DATA PROVIDED –
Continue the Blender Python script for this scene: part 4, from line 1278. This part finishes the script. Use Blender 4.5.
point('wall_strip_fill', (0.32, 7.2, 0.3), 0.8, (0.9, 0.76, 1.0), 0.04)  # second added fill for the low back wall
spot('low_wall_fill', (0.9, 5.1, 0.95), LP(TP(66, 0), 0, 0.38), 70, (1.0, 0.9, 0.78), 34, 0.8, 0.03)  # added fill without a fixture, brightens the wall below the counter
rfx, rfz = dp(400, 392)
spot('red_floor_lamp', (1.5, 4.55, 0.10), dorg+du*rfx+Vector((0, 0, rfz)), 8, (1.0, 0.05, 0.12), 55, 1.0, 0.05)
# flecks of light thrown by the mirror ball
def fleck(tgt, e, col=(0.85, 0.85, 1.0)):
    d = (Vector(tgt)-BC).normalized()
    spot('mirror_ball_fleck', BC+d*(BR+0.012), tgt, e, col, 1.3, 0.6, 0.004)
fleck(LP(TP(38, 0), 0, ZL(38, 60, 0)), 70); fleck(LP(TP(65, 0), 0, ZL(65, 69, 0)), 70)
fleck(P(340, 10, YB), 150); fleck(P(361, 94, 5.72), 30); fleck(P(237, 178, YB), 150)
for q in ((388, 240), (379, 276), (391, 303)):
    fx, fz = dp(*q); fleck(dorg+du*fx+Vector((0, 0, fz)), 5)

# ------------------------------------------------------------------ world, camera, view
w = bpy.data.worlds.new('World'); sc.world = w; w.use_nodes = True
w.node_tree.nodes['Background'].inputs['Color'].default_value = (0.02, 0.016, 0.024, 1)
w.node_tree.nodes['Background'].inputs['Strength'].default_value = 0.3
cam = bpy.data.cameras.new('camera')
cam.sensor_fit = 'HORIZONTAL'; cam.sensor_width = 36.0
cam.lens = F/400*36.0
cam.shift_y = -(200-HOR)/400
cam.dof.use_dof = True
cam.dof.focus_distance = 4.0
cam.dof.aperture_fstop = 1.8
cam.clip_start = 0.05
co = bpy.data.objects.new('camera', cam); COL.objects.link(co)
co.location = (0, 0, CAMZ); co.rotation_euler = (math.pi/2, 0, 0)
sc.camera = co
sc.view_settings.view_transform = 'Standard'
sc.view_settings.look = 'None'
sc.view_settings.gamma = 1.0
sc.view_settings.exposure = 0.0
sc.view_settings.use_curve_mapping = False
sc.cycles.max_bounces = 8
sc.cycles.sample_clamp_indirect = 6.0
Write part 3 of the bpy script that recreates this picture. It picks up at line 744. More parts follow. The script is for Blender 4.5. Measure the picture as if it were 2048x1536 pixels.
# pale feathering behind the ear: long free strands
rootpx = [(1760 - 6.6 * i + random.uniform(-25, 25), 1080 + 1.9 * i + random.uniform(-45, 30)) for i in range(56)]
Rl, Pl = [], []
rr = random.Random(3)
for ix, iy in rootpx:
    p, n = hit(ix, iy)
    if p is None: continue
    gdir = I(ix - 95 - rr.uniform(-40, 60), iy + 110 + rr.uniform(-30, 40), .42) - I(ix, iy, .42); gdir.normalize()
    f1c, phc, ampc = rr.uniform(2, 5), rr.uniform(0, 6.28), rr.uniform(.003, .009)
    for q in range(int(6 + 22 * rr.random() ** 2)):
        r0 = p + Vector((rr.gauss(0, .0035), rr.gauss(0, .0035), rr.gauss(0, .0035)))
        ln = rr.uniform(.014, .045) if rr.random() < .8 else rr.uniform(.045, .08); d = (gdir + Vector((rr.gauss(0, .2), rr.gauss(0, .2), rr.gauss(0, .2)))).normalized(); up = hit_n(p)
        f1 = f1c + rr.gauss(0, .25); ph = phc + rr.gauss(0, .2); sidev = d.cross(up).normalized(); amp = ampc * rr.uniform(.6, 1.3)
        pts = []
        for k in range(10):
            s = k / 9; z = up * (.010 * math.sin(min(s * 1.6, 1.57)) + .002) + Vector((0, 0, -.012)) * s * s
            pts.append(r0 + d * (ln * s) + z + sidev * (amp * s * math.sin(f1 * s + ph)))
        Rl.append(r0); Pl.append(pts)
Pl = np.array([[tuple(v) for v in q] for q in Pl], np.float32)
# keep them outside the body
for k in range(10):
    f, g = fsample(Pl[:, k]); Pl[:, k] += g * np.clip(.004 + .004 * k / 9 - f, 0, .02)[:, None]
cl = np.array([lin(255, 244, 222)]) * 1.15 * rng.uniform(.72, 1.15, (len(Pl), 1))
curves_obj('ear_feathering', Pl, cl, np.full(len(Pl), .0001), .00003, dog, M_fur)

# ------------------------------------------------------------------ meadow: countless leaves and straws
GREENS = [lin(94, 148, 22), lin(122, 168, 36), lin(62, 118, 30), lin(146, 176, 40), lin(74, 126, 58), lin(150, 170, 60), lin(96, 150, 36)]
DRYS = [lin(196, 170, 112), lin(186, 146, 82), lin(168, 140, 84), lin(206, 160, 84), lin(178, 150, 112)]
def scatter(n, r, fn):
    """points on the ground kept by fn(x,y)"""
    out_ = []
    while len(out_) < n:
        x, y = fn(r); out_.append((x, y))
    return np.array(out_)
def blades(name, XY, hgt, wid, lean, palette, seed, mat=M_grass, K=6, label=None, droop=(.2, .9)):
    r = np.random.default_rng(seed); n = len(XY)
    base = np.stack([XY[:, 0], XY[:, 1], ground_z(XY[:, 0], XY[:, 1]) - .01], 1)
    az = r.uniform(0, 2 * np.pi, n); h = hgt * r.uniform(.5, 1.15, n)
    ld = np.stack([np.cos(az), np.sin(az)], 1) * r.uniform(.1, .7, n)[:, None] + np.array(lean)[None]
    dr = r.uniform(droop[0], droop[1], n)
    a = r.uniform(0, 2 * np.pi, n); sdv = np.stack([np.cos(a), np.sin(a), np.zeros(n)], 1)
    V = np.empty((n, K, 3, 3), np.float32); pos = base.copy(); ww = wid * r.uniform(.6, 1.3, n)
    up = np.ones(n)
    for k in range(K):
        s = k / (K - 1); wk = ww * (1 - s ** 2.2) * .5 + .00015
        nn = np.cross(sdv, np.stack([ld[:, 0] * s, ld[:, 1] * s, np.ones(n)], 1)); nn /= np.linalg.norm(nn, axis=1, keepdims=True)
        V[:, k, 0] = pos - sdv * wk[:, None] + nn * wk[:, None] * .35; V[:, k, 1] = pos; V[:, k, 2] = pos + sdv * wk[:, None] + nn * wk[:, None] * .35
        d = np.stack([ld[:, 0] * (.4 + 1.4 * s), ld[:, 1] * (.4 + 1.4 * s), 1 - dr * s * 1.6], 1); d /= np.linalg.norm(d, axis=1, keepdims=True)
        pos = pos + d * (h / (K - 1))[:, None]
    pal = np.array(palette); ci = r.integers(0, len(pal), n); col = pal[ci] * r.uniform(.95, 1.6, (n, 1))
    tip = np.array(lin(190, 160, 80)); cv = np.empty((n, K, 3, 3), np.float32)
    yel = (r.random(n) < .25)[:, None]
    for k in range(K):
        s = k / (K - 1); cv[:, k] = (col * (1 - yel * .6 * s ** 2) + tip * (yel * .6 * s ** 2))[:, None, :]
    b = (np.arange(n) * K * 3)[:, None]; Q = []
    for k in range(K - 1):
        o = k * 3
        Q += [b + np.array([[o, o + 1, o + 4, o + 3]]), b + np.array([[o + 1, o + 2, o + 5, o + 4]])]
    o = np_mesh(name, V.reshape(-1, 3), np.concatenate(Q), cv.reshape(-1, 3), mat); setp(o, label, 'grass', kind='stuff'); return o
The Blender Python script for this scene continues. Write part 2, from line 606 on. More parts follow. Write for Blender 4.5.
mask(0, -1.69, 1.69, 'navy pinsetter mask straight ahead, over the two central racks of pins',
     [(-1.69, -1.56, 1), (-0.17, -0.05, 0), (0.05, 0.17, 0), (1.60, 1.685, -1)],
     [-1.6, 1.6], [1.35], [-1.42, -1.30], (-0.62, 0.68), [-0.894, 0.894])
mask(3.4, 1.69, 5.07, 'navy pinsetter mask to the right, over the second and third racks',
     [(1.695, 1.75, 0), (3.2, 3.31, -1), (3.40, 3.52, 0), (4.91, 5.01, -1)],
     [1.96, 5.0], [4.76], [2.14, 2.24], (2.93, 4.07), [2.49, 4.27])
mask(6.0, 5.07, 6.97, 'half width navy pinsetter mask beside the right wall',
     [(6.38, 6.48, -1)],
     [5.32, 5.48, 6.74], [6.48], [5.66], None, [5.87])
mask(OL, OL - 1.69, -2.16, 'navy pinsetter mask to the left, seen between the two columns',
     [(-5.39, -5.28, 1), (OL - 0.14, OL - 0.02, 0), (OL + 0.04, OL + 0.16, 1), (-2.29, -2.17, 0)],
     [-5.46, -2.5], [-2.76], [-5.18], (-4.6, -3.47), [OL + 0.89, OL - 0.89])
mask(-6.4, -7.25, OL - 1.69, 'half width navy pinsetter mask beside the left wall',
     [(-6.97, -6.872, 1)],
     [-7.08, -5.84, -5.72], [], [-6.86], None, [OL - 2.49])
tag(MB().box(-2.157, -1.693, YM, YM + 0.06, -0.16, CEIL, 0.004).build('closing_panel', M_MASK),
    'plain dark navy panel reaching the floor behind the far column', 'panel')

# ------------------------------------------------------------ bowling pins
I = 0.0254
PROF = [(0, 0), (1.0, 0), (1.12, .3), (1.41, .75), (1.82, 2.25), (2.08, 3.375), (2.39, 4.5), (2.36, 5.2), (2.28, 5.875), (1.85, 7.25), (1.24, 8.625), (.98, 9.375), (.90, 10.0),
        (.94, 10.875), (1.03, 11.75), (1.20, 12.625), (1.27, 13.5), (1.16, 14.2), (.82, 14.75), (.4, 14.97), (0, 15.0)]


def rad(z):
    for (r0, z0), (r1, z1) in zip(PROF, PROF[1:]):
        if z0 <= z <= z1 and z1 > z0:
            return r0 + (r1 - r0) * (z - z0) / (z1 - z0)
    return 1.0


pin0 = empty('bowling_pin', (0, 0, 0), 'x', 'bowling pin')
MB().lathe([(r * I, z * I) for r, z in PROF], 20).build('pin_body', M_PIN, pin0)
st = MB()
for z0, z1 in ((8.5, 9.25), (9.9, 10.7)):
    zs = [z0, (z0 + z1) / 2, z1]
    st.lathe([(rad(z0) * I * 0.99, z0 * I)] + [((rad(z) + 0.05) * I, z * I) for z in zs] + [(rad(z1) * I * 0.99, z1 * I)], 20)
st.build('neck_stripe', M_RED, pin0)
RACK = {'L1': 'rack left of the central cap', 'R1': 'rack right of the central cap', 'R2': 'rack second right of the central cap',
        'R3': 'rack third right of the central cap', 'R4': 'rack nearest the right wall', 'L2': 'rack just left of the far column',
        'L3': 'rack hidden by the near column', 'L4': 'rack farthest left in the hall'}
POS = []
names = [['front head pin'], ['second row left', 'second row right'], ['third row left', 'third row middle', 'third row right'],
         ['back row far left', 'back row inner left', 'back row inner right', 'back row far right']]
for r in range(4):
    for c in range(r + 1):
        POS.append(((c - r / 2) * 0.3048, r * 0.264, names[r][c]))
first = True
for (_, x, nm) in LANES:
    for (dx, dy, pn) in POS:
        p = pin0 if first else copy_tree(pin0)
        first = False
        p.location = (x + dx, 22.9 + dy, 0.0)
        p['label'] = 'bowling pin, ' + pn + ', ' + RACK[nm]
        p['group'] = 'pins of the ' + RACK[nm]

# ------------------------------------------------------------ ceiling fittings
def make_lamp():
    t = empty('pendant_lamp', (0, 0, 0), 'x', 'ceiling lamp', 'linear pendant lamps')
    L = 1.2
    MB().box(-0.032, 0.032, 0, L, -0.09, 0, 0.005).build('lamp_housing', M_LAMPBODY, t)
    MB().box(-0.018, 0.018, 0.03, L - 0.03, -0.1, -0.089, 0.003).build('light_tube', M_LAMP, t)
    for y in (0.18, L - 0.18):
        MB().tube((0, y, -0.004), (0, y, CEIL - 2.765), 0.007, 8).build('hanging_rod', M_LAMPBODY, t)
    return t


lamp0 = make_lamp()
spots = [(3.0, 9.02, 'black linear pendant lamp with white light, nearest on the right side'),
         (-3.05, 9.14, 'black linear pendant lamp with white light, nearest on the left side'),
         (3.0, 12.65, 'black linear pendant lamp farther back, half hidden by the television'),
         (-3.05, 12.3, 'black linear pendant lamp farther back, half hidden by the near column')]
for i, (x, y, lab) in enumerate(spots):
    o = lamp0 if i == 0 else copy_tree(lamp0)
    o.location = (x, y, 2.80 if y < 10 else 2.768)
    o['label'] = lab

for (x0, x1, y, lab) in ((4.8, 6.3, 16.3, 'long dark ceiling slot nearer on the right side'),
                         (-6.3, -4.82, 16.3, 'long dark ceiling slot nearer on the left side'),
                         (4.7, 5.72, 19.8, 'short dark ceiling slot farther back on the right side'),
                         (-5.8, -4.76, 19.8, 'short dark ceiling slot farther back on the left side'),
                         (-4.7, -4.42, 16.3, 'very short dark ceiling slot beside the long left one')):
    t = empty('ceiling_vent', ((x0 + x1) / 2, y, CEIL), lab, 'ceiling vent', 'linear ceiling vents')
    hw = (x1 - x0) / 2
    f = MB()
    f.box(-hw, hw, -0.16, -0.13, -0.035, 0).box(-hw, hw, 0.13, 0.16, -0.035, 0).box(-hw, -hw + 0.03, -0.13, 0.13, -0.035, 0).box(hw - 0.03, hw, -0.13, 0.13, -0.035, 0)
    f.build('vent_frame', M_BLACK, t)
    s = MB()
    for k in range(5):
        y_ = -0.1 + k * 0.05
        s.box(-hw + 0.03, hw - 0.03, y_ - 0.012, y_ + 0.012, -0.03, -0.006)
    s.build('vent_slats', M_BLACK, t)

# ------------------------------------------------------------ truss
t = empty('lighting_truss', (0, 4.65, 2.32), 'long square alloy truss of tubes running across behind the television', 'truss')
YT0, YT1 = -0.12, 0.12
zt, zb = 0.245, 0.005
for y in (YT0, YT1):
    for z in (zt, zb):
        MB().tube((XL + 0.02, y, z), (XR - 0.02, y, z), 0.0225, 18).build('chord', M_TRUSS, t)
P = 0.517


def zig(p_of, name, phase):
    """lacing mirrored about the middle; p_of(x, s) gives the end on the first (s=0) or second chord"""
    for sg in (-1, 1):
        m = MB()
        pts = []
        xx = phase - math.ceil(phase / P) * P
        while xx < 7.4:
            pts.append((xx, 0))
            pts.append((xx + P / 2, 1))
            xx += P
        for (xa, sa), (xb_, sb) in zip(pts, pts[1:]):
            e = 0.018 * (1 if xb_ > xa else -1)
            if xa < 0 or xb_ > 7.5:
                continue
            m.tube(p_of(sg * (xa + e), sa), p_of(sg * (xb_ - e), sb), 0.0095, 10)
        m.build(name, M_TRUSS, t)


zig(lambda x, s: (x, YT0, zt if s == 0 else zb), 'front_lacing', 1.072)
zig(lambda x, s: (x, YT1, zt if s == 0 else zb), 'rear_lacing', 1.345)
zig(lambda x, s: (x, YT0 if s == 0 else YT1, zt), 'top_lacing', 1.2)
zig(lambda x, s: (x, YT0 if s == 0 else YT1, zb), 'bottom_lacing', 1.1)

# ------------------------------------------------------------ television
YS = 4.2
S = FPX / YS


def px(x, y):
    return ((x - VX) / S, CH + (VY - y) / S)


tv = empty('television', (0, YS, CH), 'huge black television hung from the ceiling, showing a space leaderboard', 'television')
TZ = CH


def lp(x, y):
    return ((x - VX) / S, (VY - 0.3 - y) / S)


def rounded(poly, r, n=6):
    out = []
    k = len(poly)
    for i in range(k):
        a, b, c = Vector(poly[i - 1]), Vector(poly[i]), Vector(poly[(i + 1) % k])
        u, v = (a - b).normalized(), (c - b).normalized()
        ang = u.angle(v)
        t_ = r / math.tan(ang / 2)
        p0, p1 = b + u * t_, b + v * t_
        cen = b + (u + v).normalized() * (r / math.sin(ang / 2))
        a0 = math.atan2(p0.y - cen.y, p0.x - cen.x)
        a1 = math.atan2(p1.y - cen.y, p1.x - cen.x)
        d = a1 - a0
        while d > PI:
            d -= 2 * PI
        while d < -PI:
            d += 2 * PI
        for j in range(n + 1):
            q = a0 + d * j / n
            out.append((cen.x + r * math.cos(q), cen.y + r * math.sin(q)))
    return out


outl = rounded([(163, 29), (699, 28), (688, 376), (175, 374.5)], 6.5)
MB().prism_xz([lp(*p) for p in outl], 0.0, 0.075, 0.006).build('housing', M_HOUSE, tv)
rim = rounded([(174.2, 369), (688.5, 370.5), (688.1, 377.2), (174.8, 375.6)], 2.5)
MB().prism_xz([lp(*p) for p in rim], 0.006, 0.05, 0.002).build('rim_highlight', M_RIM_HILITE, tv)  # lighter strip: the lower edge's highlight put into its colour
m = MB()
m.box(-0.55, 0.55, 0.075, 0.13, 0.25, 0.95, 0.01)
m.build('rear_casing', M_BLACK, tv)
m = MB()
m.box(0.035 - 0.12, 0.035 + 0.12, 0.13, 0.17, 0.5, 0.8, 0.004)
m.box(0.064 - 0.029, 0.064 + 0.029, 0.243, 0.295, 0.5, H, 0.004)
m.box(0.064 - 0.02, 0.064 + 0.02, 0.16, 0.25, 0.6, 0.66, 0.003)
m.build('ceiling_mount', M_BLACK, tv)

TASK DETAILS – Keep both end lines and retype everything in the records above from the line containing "Write part 3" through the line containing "np.full(len(Pl), .0001), .00003, dog, M_fur)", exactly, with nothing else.

THE COMPLETED TASK –
Write part 3 of the bpy script that recreates this picture. It picks up at line 744. More parts follow. The script is for Blender 4.5. Measure the picture as if it were 2048x1536 pixels.
# pale feathering behind the ear: long free strands
rootpx = [(1760 - 6.6 * i + random.uniform(-25, 25), 1080 + 1.9 * i + random.uniform(-45, 30)) for i in range(56)]
Rl, Pl = [], []
rr = random.Random(3)
for ix, iy in rootpx:
    p, n = hit(ix, iy)
    if p is None: continue
    gdir = I(ix - 95 - rr.uniform(-40, 60), iy + 110 + rr.uniform(-30, 40), .42) - I(ix, iy, .42); gdir.normalize()
    f1c, phc, ampc = rr.uniform(2, 5), rr.uniform(0, 6.28), rr.uniform(.003, .009)
    for q in range(int(6 + 22 * rr.random() ** 2)):
        r0 = p + Vector((rr.gauss(0, .0035), rr.gauss(0, .0035), rr.gauss(0, .0035)))
        ln = rr.uniform(.014, .045) if rr.random() < .8 else rr.uniform(.045, .08); d = (gdir + Vector((rr.gauss(0, .2), rr.gauss(0, .2), rr.gauss(0, .2)))).normalized(); up = hit_n(p)
        f1 = f1c + rr.gauss(0, .25); ph = phc + rr.gauss(0, .2); sidev = d.cross(up).normalized(); amp = ampc * rr.uniform(.6, 1.3)
        pts = []
        for k in range(10):
            s = k / 9; z = up * (.010 * math.sin(min(s * 1.6, 1.57)) + .002) + Vector((0, 0, -.012)) * s * s
            pts.append(r0 + d * (ln * s) + z + sidev * (amp * s * math.sin(f1 * s + ph)))
        Rl.append(r0); Pl.append(pts)
Pl = np.array([[tuple(v) for v in q] for q in Pl], np.float32)
# keep them outside the body
for k in range(10):
    f, g = fsample(Pl[:, k]); Pl[:, k] += g * np.clip(.004 + .004 * k / 9 - f, 0, .02)[:, None]
cl = np.array([lin(255, 244, 222)]) * 1.15 * rng.uniform(.72, 1.15, (len(Pl), 1))
curves_obj('ear_feathering', Pl, cl, np.full(len(Pl), .0001), .00003, dog, M_fur)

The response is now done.